L’era del disimpegno
Mi è capitato di vedere al cinema, in questi giorni, un film che ha fatto molto discutere, ‘La vita va così’.
Non è una storia scontata, affatto. Nella trama incrocia i risvolti del capitalismo, gli elementi essenziali dell’umanesimo, l’ipocrisia nella battaglia per la tutela dell’ambiente, delle fragilità sociali, del lavoro. Tutto questo filtrato nei percorsi personali di personaggi umili che si muovono negli scenari pittoreschi dell’isola sarda. Il protagonista riesce a trasmettere tutto l’amore per la propria terra, per le proprie radici, resistendo a tentazioni che lo distrarrebbero dalla missione di salvare il proprio angolo di paradiso.
È un fatto che oggi le malìe del capitalismo finiscano per irretire tutti. Il guadagno facile piace a chiunque.
Il film mi ha ricordato racconti epici come l’Eneide o l’Odissea, che però narravano dell’eroismo di singoli, di rara qualità, che da soli portavano a grandi conquiste, personali e collettive, in termini di libertà.
Dimostra anche che la giustizia, che ci attendiamo ma che spesso avvertiamo come negata, in realtà rientra nella nostra responsabilità ed è fatta di attenzione, scrupolo, onestà e rigore.
Insomma, ne ho tratto, una volta di più, l’importanza della diffusione di una mentalità nuova, che consenta di fare un salto di qualità, di mantenere costanza nell’impegno. Purtroppo capita spesso di assistere ad abbandoni dovuti ad ambizioni personali e individualismi. Si svendono convinzioni e ideali davvero per poco. E per poco si vanificano anni di sacrificio.
Il nostro progetto richiede affidabilità e collaborazione reciproca, e non ammette pause e silenzi. Servono sempre forze nuove ma è essenziale anche il contributo di chi ha maturato esperienza.
‘Tribe of Europa’, una serie tv tedesca di recente lancio, è ambientata nell’Europa del 2074, uno scenario post-apocalittico fatto di tribù in conflitto, a seguito di una catastrofe globale avvenuta del 2029.
Fa paura. Perché il rischio è altissimo. Se perdiamo la capacità di integrarci, perdiamo la capacità di essere comunità. Questo vale per i piccoli gruppi, ma anche per le grandi aggregazioni sociali, per il Paese intero. Se le persone che seguono il flusso ed entrano in Italia non si integrano, restano entità distinte e isolate, con bisogni propri ed esigenze diverse.
Non saremo mai in grado di perseguire davvero la pace se resteremo tribù. Non ci sarà mai vera libertà. Mai vera democrazia.

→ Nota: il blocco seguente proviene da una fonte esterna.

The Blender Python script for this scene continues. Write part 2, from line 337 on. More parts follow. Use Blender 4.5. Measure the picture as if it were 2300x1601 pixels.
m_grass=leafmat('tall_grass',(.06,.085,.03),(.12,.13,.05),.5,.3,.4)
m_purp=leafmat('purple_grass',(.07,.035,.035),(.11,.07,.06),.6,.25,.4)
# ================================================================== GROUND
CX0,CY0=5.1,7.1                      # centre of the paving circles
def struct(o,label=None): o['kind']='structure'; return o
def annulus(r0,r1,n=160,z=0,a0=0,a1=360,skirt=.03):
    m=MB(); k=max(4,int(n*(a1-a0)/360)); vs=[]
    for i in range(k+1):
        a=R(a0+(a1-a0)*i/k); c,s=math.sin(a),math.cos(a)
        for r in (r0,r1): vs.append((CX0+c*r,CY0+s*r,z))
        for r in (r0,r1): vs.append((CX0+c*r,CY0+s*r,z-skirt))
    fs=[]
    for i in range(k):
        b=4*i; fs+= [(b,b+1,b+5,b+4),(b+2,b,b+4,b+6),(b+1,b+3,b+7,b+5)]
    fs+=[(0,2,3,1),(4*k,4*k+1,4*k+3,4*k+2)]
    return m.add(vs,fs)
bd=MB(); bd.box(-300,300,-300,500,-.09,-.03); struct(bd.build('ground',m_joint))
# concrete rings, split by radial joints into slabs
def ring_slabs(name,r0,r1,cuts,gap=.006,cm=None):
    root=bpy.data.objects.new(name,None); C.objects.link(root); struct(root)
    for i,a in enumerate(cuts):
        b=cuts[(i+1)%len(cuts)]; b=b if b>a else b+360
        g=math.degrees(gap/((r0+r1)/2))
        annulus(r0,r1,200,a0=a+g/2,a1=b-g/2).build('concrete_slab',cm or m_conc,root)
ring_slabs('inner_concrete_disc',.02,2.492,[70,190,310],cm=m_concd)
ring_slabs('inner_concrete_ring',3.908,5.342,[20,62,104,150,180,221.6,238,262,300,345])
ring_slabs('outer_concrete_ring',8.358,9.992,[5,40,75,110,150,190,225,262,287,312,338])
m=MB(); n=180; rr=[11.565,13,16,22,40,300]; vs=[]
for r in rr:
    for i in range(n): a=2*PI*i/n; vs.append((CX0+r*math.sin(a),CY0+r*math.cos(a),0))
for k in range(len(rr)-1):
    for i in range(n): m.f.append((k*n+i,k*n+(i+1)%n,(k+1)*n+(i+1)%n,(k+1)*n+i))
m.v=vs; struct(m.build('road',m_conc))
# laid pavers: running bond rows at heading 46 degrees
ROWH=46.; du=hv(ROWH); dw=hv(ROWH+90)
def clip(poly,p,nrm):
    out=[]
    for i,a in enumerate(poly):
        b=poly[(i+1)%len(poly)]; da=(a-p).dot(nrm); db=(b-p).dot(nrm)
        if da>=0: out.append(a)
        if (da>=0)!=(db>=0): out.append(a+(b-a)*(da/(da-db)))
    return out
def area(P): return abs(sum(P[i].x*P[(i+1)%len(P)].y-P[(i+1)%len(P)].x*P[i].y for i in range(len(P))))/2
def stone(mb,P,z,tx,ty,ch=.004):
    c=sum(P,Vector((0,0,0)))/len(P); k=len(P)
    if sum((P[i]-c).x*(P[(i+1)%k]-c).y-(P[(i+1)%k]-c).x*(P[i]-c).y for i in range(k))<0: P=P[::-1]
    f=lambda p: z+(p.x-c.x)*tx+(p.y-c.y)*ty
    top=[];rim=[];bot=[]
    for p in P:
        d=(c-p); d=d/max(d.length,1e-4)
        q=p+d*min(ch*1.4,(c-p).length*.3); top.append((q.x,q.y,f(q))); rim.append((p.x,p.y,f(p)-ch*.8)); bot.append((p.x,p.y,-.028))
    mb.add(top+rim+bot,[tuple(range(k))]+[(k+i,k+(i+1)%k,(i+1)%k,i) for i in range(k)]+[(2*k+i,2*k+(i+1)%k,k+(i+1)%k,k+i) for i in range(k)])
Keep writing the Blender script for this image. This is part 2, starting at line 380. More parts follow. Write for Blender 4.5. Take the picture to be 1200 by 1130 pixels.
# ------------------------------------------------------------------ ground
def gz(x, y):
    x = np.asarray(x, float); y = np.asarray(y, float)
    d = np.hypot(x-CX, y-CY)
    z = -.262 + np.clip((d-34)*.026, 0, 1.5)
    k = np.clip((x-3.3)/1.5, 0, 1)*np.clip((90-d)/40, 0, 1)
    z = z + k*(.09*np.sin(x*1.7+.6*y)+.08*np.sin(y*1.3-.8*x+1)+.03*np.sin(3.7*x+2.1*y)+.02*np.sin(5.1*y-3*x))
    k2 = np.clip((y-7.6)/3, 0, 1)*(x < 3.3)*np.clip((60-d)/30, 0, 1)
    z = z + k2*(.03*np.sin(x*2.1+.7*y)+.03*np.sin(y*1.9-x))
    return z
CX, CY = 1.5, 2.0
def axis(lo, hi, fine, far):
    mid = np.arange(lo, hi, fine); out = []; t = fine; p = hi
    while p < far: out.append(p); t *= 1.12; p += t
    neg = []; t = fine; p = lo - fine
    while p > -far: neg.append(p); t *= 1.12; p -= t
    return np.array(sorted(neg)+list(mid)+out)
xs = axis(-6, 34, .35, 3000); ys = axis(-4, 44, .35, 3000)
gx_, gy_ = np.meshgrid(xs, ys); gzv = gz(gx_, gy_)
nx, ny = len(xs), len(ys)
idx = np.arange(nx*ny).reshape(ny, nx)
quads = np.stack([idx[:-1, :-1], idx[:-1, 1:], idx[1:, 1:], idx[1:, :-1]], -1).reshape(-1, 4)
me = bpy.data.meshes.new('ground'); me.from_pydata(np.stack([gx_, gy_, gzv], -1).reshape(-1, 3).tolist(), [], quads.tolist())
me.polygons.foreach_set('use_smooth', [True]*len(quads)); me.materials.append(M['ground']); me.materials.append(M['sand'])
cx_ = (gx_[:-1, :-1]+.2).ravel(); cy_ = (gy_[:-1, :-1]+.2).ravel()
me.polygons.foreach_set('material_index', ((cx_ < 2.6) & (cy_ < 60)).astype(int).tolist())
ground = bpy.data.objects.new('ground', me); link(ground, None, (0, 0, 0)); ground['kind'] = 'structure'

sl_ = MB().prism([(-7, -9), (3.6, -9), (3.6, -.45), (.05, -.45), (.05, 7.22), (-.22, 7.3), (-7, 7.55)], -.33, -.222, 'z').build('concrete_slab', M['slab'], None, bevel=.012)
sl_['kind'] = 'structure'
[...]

Né ci si può stupire dell’esplosione di tanti conflitti se si agevolano divisioni sociali e ghettizzazioni.
Non è un caso che per evitare contrasti nasca un’organizzazione come le Nazioni Unite.
Allora oggi dobbiamo chiederci dove abbiamo fallito. Dove ha fallito la democrazia.
Forse si racchiude tutto in questa nostra tensione a voler modificare la realtà esterna senza mai assumere il coraggio di intervenire sui nostri limiti, senza provare mai a cambiare il proprio io, dall’interno.
Vogliamo vivere la migliore delle vite possibili, ma senza crescere, anzi regredendo sempre un po’. Facendo passi indietro a livello emotivo, e personale.
L’approccio di Meritocrazia è diverso. Vogliamo, tutti, farci portatori di idee nuove, e, così, nel migliorare il mondo esterno, miglioriamo anche noi stessi.
Un modo, il nostro, per dare un contributo alla (ri)costruzione della vera democrazia, e per sentirci un po’ più liberi.
Lo stiamo facendo con passione, con dedizione, con costanza. E non per raccattare qualche voto in una qualche tornata elettorale, ma per spingere la politica verso un fare etico che sembra ormai dismesso da tempo, per fare comunità, contro la frammentazione in tribù, e per spingere, lentamente ma inesorabilmente, verso l’affermazione del merito.
Lo hanno affermato in tanti nel corso del nostro Congresso nazionale, che non ci sarà mai prospettiva di crescita per il Paese senza merito. Mai, senza merito, arriveranno i tanto attesi tempi migliori.